Write the expression for ${\displaystyle \int {\overline{y}}_{EL}dA}$.

${\displaystyle \int {\overline{y}}_{EL}dA}={\displaystyle \underset{0}{\overset{a}{\int }}{\overline{y}}_{EL1}d{A}_1+}{\displaystyle \underset{a}{\overset{2a}{\int }}{\overline{y}}_{EL2}d{A}_2}$

Rewrite the above equation by substituting equations (II), (III), (V) and (VI).

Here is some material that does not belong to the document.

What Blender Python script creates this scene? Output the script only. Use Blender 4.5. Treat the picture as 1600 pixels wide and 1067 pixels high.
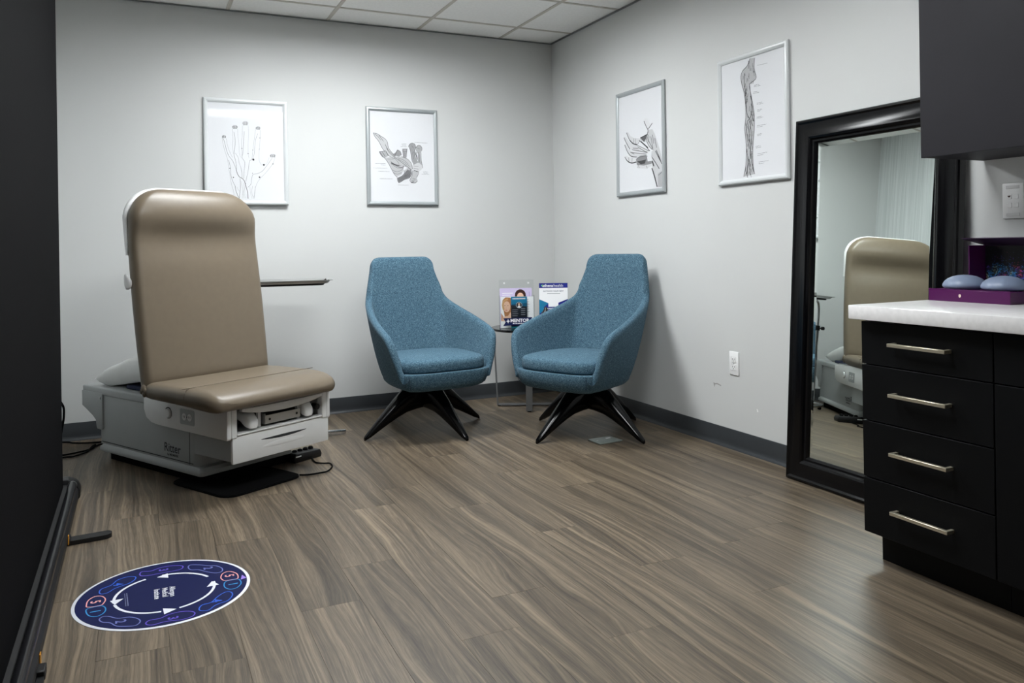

$\begin{array}{c}{\displaystyle \int {\overline{y}}_{EL}dA}={\displaystyle \underset{0}{\overset{a}{\int }}\frac{b}{a^2}{x}^2\frac{2b}{a^2}{x}^{2}dx+}{\displaystyle \underset{a}{\overset{2a}{\int }}\frac{b}{2}\left(2-\frac{x}{a}\right)b\left(2-\frac{x}{a}\right)dx}\\ =\frac{2b^2}{a^4}{\left[\frac{x^5}{5}\right]}_0^a+\frac{b^2}{2}{\left[-\frac{a}{3}{\left(2-\frac{x}{a}\right)}^3\right]}_a^{2a}\\ =\frac{17}{30}a{b}^2\end{array}$

Write the expression for first moment of whole area about y-axis.

$\overline{x}A={\displaystyle \int {\overline{x}}_{EL}dA}$

Here, $\overline{x}$ is the x-coordinate of center of mass of total area.

Rewrite the above relation by substituting $\frac{7}{6}ab$ for $A$ and $\frac{7}{6}{a}^{2}b$ for ${\displaystyle \int {\overline{x}}_{EL}dA}$.

$\overline{x}\left(\frac{7}{6}ab\right)=\frac{7}{6}{a}^{2}b$

Rewrite the above relation in terms of $\overline{x}$.

$\begin{array}{c}\overline{x}=\frac{\frac{7}{6}{a}^{2}b}{\frac{7}{6}ab}\\ =a\end{array}$

Write the expression for first moment of whole area about x-axis.

$\overline{y}A={\displaystyle \int {\overline{y}}_{EL}dA}$

Here, $\overline{y}$ is the y-coordinate of center of mass of total area.

Rewrite the above relation in terms of $\overline{y}$ by substituting $\frac{7}{6}ab$ for $A$ and $\frac{17}{30}a{b}^2$ for ${\displaystyle \int {\overline{y}}_{EL}dA}$.

$\begin{array}{c}\overline{y}=\frac{\frac{17}{30}a{b}^2}{\frac{7}{6}ab}\\ =\frac{17}{35}b\end{array}$

Therefore, the centroid is located at $\left(a,\frac{17}{35}b\right)$.